▸ **What to do**
Read the material below and count the lines holding the string "clump". Give that count with nothing added.

▸ **Source data**

※

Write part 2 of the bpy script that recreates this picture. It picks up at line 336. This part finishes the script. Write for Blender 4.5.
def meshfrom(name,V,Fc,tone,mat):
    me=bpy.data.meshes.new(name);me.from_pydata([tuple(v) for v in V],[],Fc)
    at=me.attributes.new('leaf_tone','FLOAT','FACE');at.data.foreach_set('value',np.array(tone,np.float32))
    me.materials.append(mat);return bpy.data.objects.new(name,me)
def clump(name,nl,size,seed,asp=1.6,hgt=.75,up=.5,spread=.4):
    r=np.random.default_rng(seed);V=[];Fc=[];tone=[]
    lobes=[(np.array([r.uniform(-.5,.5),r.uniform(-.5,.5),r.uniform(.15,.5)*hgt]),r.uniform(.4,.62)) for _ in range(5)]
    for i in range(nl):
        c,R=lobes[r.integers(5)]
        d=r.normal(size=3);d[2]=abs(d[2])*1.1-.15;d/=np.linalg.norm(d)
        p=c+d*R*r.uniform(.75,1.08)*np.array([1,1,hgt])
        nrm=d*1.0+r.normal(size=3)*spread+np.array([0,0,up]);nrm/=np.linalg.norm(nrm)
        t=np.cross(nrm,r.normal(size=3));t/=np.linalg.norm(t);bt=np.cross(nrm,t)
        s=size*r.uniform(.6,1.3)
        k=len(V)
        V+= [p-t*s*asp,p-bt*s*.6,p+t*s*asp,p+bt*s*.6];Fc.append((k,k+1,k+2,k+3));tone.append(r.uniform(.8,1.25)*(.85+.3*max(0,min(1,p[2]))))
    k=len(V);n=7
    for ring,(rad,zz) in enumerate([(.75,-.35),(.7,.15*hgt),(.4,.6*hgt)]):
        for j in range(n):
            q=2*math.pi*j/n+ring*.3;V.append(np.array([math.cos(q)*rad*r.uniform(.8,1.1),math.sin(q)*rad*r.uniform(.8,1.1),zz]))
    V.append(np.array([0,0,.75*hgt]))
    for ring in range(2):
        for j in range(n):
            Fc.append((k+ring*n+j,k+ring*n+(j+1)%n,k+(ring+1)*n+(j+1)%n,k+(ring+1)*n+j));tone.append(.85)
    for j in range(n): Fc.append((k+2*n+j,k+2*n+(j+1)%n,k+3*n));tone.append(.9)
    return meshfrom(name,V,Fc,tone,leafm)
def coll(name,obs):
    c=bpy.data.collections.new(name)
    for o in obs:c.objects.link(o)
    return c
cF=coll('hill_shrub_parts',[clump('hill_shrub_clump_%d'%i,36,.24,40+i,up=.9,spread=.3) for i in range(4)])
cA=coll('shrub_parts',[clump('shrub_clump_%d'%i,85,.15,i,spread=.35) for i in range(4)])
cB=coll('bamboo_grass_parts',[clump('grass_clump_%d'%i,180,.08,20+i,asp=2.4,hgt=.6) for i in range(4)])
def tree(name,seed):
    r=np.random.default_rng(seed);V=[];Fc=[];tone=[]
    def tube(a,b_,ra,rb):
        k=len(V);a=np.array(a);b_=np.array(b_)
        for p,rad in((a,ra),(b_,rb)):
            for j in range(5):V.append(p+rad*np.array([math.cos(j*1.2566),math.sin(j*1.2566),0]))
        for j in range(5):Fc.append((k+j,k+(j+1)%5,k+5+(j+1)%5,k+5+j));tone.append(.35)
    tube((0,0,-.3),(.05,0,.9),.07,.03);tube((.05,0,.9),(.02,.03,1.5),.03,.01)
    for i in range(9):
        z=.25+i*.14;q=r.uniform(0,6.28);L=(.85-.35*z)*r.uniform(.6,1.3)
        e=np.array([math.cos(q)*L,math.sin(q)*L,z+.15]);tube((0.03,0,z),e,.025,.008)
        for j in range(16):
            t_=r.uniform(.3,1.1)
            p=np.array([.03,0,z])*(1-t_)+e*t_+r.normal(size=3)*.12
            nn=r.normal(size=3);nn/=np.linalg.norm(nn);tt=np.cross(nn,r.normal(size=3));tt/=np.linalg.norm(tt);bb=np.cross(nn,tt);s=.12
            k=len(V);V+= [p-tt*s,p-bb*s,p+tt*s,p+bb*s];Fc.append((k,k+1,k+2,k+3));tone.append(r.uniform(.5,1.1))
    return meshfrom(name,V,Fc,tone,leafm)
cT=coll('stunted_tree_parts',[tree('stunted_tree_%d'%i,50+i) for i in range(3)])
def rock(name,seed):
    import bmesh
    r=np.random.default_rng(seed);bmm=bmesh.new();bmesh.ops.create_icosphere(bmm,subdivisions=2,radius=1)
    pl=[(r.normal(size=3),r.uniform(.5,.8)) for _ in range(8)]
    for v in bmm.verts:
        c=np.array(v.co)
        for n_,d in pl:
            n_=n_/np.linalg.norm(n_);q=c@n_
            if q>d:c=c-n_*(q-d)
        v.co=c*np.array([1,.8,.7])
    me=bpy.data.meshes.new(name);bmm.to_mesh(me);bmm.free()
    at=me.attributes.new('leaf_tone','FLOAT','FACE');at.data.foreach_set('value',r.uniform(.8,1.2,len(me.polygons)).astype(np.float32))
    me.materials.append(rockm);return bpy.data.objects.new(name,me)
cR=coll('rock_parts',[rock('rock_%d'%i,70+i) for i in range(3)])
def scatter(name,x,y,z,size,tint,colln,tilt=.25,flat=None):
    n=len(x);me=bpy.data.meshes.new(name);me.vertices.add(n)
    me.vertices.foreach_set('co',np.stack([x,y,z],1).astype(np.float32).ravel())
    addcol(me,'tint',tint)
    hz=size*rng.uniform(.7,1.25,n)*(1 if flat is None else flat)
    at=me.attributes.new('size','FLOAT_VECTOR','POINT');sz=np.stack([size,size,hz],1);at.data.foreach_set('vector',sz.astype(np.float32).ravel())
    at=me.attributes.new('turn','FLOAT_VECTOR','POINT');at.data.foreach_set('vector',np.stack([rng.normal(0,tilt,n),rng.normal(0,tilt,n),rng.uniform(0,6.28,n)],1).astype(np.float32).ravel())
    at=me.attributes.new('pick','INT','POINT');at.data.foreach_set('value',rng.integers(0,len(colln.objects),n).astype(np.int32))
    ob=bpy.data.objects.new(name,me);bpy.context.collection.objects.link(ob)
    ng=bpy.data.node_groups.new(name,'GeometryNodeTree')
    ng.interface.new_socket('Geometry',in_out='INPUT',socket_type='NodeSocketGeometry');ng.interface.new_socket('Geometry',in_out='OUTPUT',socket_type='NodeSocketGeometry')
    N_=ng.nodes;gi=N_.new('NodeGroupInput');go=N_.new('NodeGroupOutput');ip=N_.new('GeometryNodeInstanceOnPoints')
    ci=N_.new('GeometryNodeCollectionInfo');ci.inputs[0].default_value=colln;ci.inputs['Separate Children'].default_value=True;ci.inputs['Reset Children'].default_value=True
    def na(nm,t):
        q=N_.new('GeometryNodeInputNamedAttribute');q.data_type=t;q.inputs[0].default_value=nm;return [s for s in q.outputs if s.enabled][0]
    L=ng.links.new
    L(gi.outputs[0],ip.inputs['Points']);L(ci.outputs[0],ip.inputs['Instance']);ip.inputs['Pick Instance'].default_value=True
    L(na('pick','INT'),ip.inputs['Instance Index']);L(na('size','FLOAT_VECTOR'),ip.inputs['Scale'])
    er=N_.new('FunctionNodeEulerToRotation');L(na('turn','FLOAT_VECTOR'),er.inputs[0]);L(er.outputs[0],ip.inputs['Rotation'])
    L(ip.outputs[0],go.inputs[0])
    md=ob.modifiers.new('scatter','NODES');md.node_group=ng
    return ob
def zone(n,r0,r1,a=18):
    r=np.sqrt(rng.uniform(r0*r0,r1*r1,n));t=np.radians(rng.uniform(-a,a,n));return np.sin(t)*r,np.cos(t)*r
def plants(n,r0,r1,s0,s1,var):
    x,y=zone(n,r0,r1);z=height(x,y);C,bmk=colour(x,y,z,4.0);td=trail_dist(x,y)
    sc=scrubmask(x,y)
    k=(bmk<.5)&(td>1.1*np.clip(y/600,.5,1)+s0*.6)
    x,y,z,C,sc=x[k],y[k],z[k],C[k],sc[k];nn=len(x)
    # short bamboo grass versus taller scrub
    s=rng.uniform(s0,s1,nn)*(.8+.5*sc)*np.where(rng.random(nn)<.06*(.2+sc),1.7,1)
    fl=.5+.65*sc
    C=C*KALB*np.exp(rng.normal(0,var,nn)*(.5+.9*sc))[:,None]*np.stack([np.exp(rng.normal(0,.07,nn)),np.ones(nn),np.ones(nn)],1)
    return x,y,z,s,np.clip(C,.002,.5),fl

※

▸ **Written answer**
4